Monday, May 28, 2007

WAR AND CENSORSHIP

WAR AND CENSORSHIP

It’s an old story, almost as old as the country – the conflict between the military and the press over what can be told and shown in wartime. In his media column today in the New York Times, David Carr reveals how the Defense Department has all but banned photos from the war zone depicting wounded or dead American soldiers. (The new rules don’t explicitly forbid such photos, but they require photographers to obtain written permission in advance from any soldier who might end up hurt or killed. Fat chance. )

As it happens, on this Memorial Day, I am working on the chapter in my book that covers World War II. In that war, when our national survival was at stake, the government went in the opposite direction. At the war’s start, the Roosevelt administration acted on instinct and censored a lot of information, including all photos of dead G.I.s. In 1943, though, after intense lobbying from Life magazine, the Censorship Board reversed its policy and gave permission. The first photo showed several dead Marines lying face down on a beach in New Guinea.

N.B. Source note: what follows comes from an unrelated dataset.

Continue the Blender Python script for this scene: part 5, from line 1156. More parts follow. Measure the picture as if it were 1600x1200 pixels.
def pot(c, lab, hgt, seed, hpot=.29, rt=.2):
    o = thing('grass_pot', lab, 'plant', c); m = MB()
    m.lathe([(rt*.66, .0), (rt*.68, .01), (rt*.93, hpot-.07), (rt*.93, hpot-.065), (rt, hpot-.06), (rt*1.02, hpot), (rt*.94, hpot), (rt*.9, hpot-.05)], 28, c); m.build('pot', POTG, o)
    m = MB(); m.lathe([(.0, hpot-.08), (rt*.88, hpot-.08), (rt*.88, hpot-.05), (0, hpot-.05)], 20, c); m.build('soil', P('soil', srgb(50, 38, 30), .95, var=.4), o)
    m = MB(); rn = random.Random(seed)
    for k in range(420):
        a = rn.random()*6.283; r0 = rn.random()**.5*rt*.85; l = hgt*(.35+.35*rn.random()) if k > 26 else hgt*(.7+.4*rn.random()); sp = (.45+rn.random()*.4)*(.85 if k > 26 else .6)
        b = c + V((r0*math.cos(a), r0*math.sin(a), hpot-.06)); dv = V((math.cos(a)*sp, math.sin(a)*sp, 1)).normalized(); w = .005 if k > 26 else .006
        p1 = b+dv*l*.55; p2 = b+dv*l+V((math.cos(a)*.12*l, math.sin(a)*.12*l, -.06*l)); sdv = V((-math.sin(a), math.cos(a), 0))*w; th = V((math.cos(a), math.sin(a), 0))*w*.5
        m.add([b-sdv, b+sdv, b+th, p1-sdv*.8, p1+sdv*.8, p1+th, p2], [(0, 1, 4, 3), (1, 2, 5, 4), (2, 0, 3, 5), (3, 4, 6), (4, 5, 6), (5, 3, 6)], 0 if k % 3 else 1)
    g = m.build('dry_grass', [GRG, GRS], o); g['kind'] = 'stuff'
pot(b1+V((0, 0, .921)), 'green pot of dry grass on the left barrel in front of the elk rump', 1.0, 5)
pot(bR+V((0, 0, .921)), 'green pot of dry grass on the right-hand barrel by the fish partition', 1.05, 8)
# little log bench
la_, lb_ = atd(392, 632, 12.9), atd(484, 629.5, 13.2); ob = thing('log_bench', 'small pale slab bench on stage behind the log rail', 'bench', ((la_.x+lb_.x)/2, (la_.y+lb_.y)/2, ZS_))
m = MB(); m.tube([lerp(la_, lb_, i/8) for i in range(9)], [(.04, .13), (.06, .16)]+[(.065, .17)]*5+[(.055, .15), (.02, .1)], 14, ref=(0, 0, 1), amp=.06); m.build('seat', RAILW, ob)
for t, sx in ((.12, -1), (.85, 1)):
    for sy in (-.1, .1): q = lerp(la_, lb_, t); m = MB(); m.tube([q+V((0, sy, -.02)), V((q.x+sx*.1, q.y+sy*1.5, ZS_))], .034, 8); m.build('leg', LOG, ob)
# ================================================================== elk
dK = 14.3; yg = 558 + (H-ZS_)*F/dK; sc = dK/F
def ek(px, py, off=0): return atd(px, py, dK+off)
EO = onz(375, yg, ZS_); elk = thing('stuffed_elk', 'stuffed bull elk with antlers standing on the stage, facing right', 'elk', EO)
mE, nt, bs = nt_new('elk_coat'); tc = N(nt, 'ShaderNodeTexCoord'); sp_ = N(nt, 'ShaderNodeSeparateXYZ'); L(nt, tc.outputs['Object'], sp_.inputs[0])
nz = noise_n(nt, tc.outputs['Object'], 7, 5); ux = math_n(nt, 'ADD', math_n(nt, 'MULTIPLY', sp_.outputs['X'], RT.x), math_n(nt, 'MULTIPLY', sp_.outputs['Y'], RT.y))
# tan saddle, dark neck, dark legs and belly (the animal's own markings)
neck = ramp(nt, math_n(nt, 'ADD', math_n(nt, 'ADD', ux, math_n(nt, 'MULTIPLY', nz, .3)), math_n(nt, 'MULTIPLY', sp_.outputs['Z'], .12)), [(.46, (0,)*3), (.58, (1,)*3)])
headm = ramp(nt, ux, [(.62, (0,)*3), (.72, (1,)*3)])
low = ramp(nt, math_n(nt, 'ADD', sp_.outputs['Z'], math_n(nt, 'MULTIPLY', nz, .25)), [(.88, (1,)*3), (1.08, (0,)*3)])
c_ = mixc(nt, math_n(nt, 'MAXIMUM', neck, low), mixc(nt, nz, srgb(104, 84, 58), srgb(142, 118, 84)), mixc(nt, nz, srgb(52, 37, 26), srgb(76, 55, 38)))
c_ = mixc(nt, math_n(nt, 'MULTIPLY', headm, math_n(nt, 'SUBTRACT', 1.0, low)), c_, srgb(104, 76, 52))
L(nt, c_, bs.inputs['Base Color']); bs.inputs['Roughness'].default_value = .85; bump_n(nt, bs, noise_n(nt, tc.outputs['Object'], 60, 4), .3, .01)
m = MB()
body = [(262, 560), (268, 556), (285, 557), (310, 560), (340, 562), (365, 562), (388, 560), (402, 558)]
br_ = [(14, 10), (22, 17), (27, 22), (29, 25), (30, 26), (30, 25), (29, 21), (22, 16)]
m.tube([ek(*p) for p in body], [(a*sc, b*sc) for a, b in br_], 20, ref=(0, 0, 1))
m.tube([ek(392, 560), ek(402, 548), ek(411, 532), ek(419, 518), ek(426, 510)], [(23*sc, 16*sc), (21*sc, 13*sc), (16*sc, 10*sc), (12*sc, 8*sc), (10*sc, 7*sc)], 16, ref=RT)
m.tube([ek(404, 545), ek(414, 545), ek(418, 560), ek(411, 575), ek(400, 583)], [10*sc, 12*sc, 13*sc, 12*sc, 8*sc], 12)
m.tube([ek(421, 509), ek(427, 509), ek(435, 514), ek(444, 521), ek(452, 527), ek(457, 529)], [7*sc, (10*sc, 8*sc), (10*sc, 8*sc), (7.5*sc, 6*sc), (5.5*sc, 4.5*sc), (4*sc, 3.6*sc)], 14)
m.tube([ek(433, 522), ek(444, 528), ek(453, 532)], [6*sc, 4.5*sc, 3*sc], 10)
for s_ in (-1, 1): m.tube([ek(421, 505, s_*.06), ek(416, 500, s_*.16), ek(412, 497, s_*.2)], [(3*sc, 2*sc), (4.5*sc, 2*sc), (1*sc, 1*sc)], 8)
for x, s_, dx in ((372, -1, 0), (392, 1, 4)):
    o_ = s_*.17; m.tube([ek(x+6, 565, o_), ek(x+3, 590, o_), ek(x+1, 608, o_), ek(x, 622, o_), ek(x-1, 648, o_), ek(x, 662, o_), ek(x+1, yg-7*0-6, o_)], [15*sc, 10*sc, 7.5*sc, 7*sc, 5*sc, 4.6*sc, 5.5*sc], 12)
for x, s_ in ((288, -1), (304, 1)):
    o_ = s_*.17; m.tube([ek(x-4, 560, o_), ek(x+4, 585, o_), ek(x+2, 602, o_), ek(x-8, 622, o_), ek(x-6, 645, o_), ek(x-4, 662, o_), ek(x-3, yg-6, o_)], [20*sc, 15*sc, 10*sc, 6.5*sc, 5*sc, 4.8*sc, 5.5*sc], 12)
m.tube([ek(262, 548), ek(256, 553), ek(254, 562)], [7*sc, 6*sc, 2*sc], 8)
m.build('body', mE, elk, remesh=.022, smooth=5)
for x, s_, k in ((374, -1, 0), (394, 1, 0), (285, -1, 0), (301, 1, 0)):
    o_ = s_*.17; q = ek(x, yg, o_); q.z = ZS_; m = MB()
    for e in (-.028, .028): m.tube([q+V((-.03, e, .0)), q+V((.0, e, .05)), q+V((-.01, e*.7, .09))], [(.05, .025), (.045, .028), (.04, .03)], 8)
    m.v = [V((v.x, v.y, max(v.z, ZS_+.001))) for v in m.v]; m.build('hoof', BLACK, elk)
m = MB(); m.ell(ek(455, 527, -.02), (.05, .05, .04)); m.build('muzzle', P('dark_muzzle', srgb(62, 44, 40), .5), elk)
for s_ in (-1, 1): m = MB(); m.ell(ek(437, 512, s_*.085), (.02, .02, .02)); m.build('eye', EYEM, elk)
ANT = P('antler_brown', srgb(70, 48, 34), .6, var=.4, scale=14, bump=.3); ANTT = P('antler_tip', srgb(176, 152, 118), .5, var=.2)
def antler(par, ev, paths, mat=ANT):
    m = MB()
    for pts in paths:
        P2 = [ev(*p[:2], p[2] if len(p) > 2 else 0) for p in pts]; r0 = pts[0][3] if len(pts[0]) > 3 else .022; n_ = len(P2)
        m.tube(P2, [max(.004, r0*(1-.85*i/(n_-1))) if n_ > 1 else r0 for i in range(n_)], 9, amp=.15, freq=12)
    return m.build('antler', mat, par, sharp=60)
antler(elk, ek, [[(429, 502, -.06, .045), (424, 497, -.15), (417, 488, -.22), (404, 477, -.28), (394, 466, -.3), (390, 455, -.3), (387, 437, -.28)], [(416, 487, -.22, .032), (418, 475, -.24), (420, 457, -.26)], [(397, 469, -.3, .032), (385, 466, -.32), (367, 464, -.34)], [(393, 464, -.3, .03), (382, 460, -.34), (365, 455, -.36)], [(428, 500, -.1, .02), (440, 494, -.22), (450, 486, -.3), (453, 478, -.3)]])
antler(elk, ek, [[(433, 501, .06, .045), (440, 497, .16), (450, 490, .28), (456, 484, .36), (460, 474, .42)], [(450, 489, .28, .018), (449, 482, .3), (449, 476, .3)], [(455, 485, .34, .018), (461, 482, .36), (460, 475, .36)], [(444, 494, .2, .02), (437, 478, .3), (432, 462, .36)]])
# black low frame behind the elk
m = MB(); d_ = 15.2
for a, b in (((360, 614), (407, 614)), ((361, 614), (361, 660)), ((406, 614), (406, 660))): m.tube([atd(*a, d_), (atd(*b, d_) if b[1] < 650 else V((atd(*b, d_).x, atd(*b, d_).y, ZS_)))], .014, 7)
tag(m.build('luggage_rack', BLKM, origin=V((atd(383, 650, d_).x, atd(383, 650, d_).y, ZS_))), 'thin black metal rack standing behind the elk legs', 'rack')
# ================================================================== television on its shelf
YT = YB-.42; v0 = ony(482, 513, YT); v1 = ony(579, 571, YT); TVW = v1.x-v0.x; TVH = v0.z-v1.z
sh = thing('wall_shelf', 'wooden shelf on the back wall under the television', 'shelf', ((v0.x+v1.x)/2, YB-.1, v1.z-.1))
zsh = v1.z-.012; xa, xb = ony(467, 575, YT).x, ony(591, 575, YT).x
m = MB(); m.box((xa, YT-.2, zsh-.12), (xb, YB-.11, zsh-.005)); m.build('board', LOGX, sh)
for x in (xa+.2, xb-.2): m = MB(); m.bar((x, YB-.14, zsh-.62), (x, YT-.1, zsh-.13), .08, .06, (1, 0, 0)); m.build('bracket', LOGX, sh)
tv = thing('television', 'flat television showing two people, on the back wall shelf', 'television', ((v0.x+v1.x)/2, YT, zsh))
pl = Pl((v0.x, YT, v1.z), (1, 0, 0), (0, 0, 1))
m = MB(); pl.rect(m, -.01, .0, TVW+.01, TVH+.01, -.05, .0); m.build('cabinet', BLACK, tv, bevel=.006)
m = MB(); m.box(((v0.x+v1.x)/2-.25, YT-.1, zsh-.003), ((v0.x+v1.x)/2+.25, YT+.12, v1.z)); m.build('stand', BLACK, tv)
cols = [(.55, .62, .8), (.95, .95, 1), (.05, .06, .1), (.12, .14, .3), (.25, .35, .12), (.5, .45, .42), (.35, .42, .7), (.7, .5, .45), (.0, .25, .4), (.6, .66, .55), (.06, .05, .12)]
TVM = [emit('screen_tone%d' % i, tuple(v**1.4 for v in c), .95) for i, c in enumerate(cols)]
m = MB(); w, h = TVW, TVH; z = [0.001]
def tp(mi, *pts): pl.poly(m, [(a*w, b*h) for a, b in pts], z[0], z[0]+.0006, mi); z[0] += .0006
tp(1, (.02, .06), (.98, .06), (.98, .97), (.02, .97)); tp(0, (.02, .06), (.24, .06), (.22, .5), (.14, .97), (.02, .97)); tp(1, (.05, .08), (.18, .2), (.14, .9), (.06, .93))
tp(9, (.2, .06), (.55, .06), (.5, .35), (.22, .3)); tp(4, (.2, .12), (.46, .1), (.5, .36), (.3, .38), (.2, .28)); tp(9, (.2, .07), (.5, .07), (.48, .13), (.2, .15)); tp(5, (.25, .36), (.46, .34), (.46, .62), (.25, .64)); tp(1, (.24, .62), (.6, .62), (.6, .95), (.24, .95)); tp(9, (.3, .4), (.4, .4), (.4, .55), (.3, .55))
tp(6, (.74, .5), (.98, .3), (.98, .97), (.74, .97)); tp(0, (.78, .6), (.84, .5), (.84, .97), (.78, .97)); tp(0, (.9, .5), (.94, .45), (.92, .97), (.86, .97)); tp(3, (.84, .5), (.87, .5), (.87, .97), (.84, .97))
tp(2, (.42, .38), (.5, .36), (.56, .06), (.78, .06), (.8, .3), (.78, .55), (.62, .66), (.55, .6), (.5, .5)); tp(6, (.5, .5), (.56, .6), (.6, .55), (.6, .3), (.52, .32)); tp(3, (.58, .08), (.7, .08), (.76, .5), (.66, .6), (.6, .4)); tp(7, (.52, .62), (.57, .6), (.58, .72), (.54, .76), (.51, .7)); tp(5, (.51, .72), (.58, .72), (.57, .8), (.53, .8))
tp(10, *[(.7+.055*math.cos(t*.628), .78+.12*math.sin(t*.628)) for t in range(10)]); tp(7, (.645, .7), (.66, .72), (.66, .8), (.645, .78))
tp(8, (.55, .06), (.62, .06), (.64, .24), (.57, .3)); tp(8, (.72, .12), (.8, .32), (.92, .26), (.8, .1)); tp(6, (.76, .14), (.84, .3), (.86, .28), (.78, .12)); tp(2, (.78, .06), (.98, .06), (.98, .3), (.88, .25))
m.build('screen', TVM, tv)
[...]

The evidence for the impact of that photo and the ones that followed is sketchy. But among U.S. fighting forces, the new policy certainly had no measurable impact on morale. And among civilians, we know that during the next bond drive (which were a recurring sort of popular referendum on the war, in which citizens were asked to lend the government the money it needed – rather than depend on lenders in China and Japan, as we do to finance this war), sales actually increased.

Of course, there was one difference between the two wars, which may be key: by 1943, we were winning.